Search the data for the word "that" and copy every line where it occurs.
▬▬▬▬▬▬▬▬▬▬
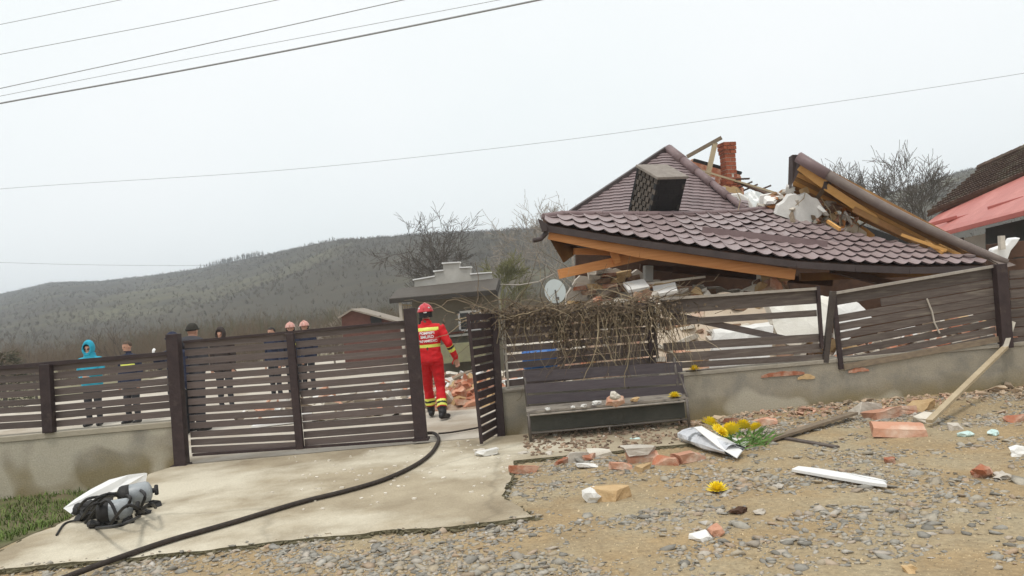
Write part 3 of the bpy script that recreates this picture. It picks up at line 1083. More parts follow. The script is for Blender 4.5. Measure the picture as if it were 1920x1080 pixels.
# panel pushed out of line
root = thing('slat_fence', P(1720, 660, FY), 'tilted slat fence panel leaning right of the wrecked panel', 'fence')
sl(1566, 562, 1868, 510, 21)
sl(1564, 550, 1870, 498, 5, 'edge', FY + .0, 'top_rail', .05)  # sky light along the top edge put into the pale colour
sl(1652, 567, 1864, 530, 14)
for k in range(7):
    yl, yr = 597 + 16.3 * k, 546 + 14.6 * k
    x0 = 1572 + k
    sl(x0, yl, 1866, yr, 12.5 + rnd.uniform(-1, 1))
sl(1582, 700 - 12, 1872, 636, 11, 'wood_grey', FY - .01)
post(root, P(1562, 549, FY - .02), P(1577, 692, FY - .02), .055, M_['post'], .05, 'stile', 0)
mb = MB()
mb.tube([P(1738, 560, FY - .01), P(1748, 585, FY - .01), P(1752, 605, FY - .01), P(1762, 625, FY - .01)], .012, 5)
mb.build('mud_streak', M_['mortar'], root)

root = thing('slat_fence', P(1905, 650, FY), 'slat fence section on the right frame edge behind its thick post', 'fence')
panel(root, (1892, 506), (2150, 484), (1898, 650), (2160, 628), 8, .82, M_['slat_worn'], FY + .03)
post(root, P(1873, 495, FY - .03), P(1886, 652, FY - .03), .14, M_['post'], .12)

# ------------------------------------------------------------------ dry vines
root = thing('dry_vine', P(1080, 600, FY), 'tangled dry vines draped over the fence top behind the bench', 'vine')
mbs, mbl, mbt = MB(), MB(), MB()
def vine(p, d, L, r, mb, sag, n=7):
    pts, q = [p], p
    for i in range(n):
        d = (d + V((rnd.gauss(0, .35), rnd.gauss(0, .22), rnd.gauss(-sag, .3)))).normalized()
        q = q + d * L / n
        q.y = min(max(q.y, FY - .22), FY + .25)
        pts.append(q)
    mb.tube(pts, [r * (1 - .6 * i / n) for i in range(n + 1)], 3, False)
    return pts
def topy(x):
    return interp([(900, 588), (940, 588), (1100, 578), (1230, 566), (1290, 575)], x)
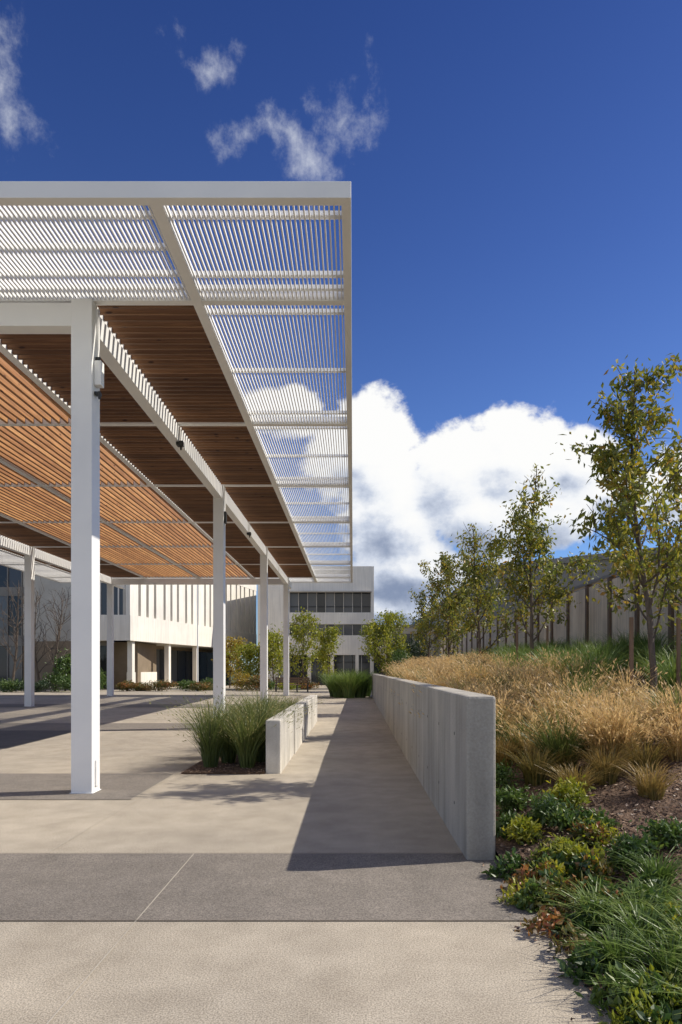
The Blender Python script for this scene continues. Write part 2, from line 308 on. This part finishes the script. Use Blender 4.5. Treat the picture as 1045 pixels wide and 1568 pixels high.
def make_tree(name,x,y,z,h,spread,first,nbr,leafmat,leafL,leafW,nleaf,seed,up=.9,r0=.05,stakes=False,bare=False,clear_top=0,lean=(0,0),sapling=False):
    rs=np.random.default_rng(seed); e=empty(name,(x,y,z)); Q=[];LP=[]
    def branch(p,d,Ln,r,depth):
        n=max(3,int(Ln/.2)); st=Ln/n
        for i in range(n):
            grav=.10 if not sapling else (.14 if i<n*.5 else -.10)
            d=d+rs.normal(0,.12,3)+np.array([0,0,grav if depth else .03]); d/=np.linalg.norm(d)
            q=p+d*st; t0=i/n;t1=(i+1)/n
            Q.append(tube(p,q,r*(1-.8*t0)+.002,r*(1-.8*t1)+.002,6 if depth==0 else 4))
            p=q
            if depth>=1:
                if t1>.15: LP.append((p,d,depth))
                pr=(.62 if depth==1 else .35) if not sapling else (.42 if depth==1 else .2)
                if depth<3 and t1>.2 and rs.random()<pr:
                    s=rs.normal(0,1,3); s-=d*(s@d); s/=np.linalg.norm(s)
                    dd=d*.75+s*.75; dd/=np.linalg.norm(dd)
                    branch(p,dd,Ln*(.25+.35*rs.random())*(1.1-t1*.5),r*.5,depth+1)
    p=np.array([0,0,-.1]); d=np.array([lean[0],lean[1],1.]); d/=np.linalg.norm(d); n=24; tr=[p]
    for i in range(n):
        d=d+rs.normal(0,.035,3)*np.array([1,1,.2])+np.array([0,0,.05]); d/=np.linalg.norm(d)
        q=p+d*h/n; rr=lambda t:r0*(1-.88*t)+.003
        Q.append(tube(p,q,rr(i/n),rr((i+1)/n),8)); p=q; tr.append(p)
        if i/n>.55: 
            for _ in range(3 if sapling else 1): LP.append((p,d,2)); 
    for b in range(nbr):
        t=first+(0.95-first)*((b+rs.random())/nbr); k=t*n; i=int(k); pp=tr[i]+(tr[i+1]-tr[i])*(k-i)
        a=b*2.4+rs.normal(0,.4); dd=np.array([math.cos(a),math.sin(a),up+rs.normal(0,.2)]); dd/=np.linalg.norm(dd)
        tt=(t-first)/(1-first)
        prof=math.sin(PI*min(1,max(.0,tt*.82+.22)))**.8 if not sapling else (1-tt)**.85*.9+.18
        branch(pp,dd,spread*prof*(.65+.6*rs.random())*1.25,r0*.42*(1-t*.6),1)
    Q=np.concatenate(Q); quad_obj('trunk_and_limbs',Q,rs.random(len(Q)),BARK,e)
    if not bare:
        LPa=np.array([a for a,_,_ in LP]); wgt=np.array([1.0 if a[2]<h*(1-clear_top) else .12 for a,_,_ in LP]); wgt*=rs.random(len(wgt))**(1.5 if sapling else 1.0)+.06
        ix=rs.choice(len(LPa),nleaf,p=wgt/wgt.sum())
        c=LPa[ix]+rs.normal(0,leafL*(.8 if sapling else .9),(nleaf,3)); q=leaves_q(c,leafL,leafW,down=.9)
        clump=rs.random(len(LPa))
        quad_obj('foliage',q,np.clip(clump[ix]*.5+rs.random(nleaf)*.5,0,1),leafmat,e)
    if stakes:
        for k,(sx_,sy_) in enumerate([(-.38,-.1),(.4,.1)]):
            boxes('stake_%d'%k,[(sx_-.025,sx_+.025,sy_-.025,sy_+.025,-.3,1.35)],STK,e,.004)
    return e
def shrub(name,x,y,z,rx,ry,rz,mat,n,Ls,Ws,clumps=14,rag=.35,stems=True):
    e=empty(name,(x,y,z)); cs=[]
    for i in range(clumps):
        v=rng.normal(size=3); v/=np.linalg.norm(v); v=v*rng.random()**.4*.75; cs.append((v[0]*rx,v[1]*ry,rz*(1.0+v[2]*1.0)*.95, .22+.3*rng.random()))
    cs=np.array(cs); ix=rng.integers(0,clumps,n); v=norm(rng.normal(size=(n,3)))*(rng.random((n,1))**.33)*(1+rag*rng.normal(size=(n,1))*.5)
    c=cs[ix,:3]+v*cs[ix,3:4]*np.array([rx,ry,rz])*1.3; c[:,2]=np.abs(c[:,2])
    q=leaves_q(c,Ls,Ws,down=-.2); cl=rng.random(clumps)
    quad_obj('foliage',q,np.clip(cl[ix]*.5+rng.random(n)*.5,0,1),mat,e)
    if stems:
        S=[tube(np.array([0,0,-.05]),cs[i,:3],.012*max(1,rz),.004,4) for i in range(clumps)]
        S=np.concatenate(S); quad_obj('stems',S,rng.random(len(S)),BARK,e)
    return e
LF_CHERRY=leaf_mat('leaf_autumn_green',[(0,(.08,.115,.018)),(.4,(.20,.225,.03)),(.7,(.36,.32,.035)),(.9,(.48,.32,.04)),(1,(.45,.17,.04))],.5)
LF_GREEN=leaf_mat('leaf_green',[(0,(.03,.07,.015)),(.6,(.09,.16,.028)),(1,(.20,.26,.045))],.35)
LF_DARK=leaf_mat('leaf_dark',[(0,(.015,.035,.015)),(1,(.05,.085,.03))],.2)
LF_YEL=leaf_mat('leaf_yellow_green',[(0,(.12,.17,.018)),(.5,(.30,.33,.025)),(1,(.52,.44,.03))],.5)
LF_GOLD=leaf_mat('leaf_gold',[(0,(.25,.2,.02)),(1,(.55,.38,.03))],.4)
LF_RED=leaf_mat('leaf_red',[(0,(.06,.09,.02)),(.5,(.16,.14,.03)),(.85,(.40,.17,.045)),(1,(.5,.13,.05))],.35)
GR_GOLD=leaf_mat('grass_gold',[(0,(.16,.15,.05)),(.3,(.46,.33,.13)),(1,(.85,.60,.29))],.4)
GR_RUST=leaf_mat('grass_rust',[(0,(.08,.10,.02)),(.5,(.30,.22,.06)),(1,(.55,.34,.12))],.3)
GR_GREEN=leaf_mat('grass_green',[(0,(.045,.095,.018)),(.6,(.15,.23,.04)),(1,(.32,.37,.09))],.35)
GR_TAN=leaf_mat('grass_tan_green',[(0,(.05,.09,.02)),(.6,(.17,.21,.05)),(1,(.46,.38,.16))],.35)
CHIP=leaf_mat('bark_chips',[(0,(.05,.028,.018)),(.7,(.21,.125,.08)),(1,(.5,.38,.28))],0,.9)
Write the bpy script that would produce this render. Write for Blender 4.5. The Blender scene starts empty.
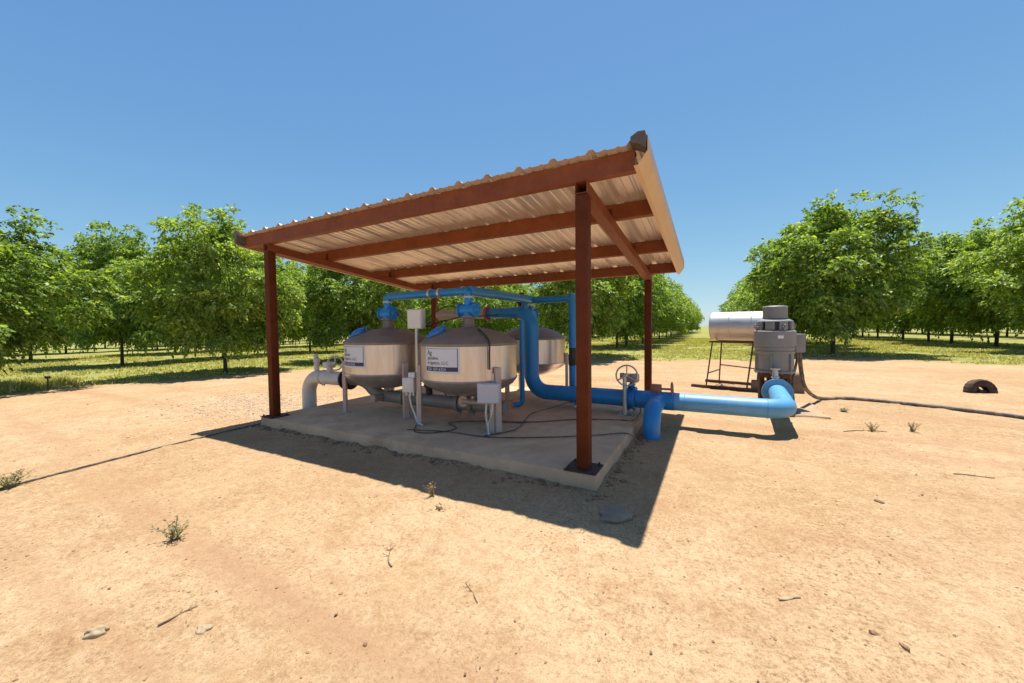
import bpy, bmesh, math, random
import numpy as np
from mathutils import Vector, Matrix, Euler

random.seed(7)
RNG = np.random.default_rng(11)
C = bpy.context.scene.collection
R = math.radians

# ------------------------------------------------------------------ camera
F_PX, PITCH, ROLL, TH = 380.1, -0.0355, -0.0116, 0.4912
CAM = Vector((0.9575, -3.0442, 1.30))
cam_d = bpy.data.cameras.new('camera')
cam_d.sensor_width = 36.0
cam_d.lens = F_PX * 36.0 / 1024.0
cam_d.clip_start, cam_d.clip_end = 0.05, 3000
cam = bpy.data.objects.new('camera', cam_d)
C.objects.link(cam)
X0 = Vector((math.cos(TH), math.sin(TH), 0))
Y0 = Vector((-math.sin(TH), math.cos(TH), 0))
Z0 = Vector((0, 0, 1))
fw = Y0 * math.cos(PITCH) + Z0 * math.sin(PITCH)
up0 = -Y0 * math.sin(PITCH) + Z0 * math.cos(PITCH)
rt = X0 * math.cos(ROLL) + up0 * math.sin(ROLL)
up = -X0 * math.sin(ROLL) + up0 * math.cos(ROLL)
cam.matrix_world = Matrix(((rt.x, up.x, -fw.x, CAM.x), (rt.y, up.y, -fw.y, CAM.y), (rt.z, up.z, -fw.z, CAM.z), (0, 0, 0, 1)))
sc = bpy.context.scene
sc.camera = cam

# ------------------------------------------------------------------ light
SUN = Vector((-0.022, 0.234, 1.0)).normalized()
elev = math.asin(SUN.z)
azim = math.atan2(SUN.x, SUN.y)
w = bpy.data.worlds.new('World')
sc.world = w
w.use_nodes = True
nt = w.node_tree
bg = nt.nodes['Background']
sky = nt.nodes.new('ShaderNodeTexSky')
sky.sky_type = 'NISHITA'
sky.sun_disc = False
sky.sun_elevation = elev
sky.sun_rotation = azim
sky.altitude = 1200
sky.air_density = 1.0
sky.dust_density = 0.6
sky.ozone_density = 1.6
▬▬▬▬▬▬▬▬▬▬
FINISHED ANSWER:
Write part 3 of the bpy script that recreates this picture. It picks up at line 1083. More parts follow. The script is for Blender 4.5. Measure the picture as if it were 1920x1080 pixels.
Write the bpy script that would produce this render. Write for Blender 4.5. The Blender scene starts empty.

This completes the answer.